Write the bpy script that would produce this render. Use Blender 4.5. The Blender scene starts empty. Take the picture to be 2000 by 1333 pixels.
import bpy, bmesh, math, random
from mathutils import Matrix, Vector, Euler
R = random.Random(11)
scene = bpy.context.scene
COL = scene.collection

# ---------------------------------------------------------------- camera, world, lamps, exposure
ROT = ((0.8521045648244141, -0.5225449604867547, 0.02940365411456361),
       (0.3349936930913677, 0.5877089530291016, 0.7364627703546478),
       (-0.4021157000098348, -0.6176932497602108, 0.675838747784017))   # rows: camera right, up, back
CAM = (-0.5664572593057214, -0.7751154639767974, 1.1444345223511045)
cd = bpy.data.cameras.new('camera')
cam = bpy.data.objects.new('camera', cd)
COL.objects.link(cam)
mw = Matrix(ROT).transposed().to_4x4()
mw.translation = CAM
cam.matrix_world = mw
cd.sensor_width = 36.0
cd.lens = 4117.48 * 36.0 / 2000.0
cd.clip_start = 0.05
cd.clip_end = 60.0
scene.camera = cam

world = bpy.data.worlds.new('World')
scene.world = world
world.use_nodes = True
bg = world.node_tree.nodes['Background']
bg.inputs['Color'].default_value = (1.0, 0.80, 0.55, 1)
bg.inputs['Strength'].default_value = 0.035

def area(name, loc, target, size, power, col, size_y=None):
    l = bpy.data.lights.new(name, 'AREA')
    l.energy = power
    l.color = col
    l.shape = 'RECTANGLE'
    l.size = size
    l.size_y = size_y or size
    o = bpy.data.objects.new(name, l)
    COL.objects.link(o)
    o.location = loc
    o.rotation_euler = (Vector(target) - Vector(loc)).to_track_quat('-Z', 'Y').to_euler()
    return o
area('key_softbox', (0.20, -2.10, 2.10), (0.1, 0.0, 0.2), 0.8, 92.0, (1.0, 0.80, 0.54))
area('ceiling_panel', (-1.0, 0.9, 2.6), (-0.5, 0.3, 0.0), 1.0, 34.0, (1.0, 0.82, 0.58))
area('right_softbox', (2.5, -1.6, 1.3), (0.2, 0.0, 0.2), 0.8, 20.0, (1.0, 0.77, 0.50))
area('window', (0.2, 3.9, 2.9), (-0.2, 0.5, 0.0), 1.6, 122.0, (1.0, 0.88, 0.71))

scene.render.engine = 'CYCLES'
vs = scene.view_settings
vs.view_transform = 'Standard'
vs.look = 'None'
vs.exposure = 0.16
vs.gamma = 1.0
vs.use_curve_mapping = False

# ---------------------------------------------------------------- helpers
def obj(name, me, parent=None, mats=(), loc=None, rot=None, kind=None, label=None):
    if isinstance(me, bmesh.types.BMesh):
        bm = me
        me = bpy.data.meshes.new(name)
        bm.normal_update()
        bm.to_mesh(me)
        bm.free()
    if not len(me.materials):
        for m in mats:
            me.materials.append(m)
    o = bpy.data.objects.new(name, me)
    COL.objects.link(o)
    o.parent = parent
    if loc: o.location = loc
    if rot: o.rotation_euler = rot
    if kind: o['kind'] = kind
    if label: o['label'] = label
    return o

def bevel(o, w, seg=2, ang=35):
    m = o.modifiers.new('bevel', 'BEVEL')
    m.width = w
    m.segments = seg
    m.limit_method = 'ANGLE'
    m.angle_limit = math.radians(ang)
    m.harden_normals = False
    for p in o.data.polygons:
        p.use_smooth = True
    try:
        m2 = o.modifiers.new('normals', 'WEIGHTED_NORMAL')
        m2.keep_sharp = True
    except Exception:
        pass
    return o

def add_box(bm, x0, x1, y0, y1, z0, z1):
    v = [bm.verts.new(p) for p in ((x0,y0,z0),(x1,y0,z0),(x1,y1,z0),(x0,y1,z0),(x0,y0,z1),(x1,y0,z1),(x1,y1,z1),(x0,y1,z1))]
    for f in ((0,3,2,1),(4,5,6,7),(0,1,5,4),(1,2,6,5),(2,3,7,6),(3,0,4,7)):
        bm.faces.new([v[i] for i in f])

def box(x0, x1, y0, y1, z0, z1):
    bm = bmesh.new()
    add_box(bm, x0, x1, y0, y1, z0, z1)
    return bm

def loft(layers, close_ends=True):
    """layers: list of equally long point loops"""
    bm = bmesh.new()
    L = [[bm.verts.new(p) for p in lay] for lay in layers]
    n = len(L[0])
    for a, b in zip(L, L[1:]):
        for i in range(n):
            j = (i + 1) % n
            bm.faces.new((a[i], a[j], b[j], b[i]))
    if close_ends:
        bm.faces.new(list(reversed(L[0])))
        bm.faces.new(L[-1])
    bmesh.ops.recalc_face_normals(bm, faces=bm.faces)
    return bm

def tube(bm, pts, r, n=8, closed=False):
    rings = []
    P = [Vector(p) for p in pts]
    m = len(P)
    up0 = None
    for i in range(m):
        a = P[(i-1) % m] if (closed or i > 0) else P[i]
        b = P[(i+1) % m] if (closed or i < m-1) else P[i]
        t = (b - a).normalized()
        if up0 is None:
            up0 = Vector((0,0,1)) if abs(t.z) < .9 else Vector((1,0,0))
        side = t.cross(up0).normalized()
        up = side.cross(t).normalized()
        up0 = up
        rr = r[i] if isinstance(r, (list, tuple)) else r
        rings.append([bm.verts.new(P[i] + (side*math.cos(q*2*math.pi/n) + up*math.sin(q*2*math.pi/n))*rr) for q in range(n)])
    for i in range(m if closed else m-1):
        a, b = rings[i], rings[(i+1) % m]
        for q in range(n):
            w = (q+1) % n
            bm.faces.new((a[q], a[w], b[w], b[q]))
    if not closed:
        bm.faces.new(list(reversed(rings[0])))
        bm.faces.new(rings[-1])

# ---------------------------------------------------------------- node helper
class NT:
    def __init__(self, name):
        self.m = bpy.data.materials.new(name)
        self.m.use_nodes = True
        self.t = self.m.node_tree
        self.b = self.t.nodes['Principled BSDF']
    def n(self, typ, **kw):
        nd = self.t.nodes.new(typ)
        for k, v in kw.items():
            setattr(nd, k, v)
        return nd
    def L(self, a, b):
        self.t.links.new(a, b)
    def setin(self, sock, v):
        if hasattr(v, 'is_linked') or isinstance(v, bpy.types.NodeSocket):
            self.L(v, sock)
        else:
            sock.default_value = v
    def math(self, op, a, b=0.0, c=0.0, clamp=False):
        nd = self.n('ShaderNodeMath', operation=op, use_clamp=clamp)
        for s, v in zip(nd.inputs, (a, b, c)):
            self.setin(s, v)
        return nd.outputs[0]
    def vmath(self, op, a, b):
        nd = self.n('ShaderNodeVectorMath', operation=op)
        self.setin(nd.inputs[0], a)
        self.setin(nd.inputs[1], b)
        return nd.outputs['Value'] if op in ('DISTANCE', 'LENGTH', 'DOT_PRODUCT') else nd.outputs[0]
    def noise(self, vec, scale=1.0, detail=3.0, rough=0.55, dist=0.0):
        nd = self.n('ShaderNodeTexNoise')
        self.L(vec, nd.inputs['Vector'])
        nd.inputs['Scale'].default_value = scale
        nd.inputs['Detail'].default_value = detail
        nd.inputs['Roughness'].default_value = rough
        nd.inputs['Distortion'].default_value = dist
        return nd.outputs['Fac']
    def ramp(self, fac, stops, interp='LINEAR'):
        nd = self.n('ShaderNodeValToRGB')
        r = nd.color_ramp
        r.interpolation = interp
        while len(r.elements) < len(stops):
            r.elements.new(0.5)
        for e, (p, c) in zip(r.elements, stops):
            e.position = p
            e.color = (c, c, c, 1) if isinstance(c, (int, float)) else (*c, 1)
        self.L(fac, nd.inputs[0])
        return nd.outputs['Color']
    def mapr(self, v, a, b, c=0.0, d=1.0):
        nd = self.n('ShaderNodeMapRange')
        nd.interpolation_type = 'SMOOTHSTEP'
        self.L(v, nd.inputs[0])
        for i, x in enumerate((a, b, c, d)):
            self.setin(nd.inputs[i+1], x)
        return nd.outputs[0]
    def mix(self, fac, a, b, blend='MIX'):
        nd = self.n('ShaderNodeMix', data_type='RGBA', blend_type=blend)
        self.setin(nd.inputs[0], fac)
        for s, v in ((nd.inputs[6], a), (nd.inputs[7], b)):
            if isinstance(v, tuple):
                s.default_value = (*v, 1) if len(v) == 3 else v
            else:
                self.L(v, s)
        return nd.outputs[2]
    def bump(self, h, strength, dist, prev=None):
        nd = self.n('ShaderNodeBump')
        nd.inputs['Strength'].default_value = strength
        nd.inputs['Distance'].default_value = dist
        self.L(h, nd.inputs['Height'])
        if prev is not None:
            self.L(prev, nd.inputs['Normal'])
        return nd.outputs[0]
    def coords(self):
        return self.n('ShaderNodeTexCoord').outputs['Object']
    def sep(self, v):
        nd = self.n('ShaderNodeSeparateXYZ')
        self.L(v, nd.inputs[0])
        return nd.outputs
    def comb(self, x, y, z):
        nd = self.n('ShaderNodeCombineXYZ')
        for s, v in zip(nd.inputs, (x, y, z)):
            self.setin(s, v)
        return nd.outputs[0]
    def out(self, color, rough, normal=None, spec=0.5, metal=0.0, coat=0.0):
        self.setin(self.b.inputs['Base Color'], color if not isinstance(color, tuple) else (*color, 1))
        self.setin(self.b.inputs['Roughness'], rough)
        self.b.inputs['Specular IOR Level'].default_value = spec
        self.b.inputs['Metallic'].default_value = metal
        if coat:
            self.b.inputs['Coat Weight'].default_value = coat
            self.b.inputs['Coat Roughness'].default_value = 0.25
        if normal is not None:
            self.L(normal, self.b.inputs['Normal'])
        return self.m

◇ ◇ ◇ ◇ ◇

Copy out only the lines running from the beginning of the data to the line with "COL = scene.collection", both ends included.

* ANSWER TO THE TASK:
Write the bpy script that would produce this render. Use Blender 4.5. The Blender scene starts empty. Take the picture to be 2000 by 1333 pixels.
import bpy, bmesh, math, random
from mathutils import Matrix, Vector, Euler
R = random.Random(11)
scene = bpy.context.scene
COL = scene.collection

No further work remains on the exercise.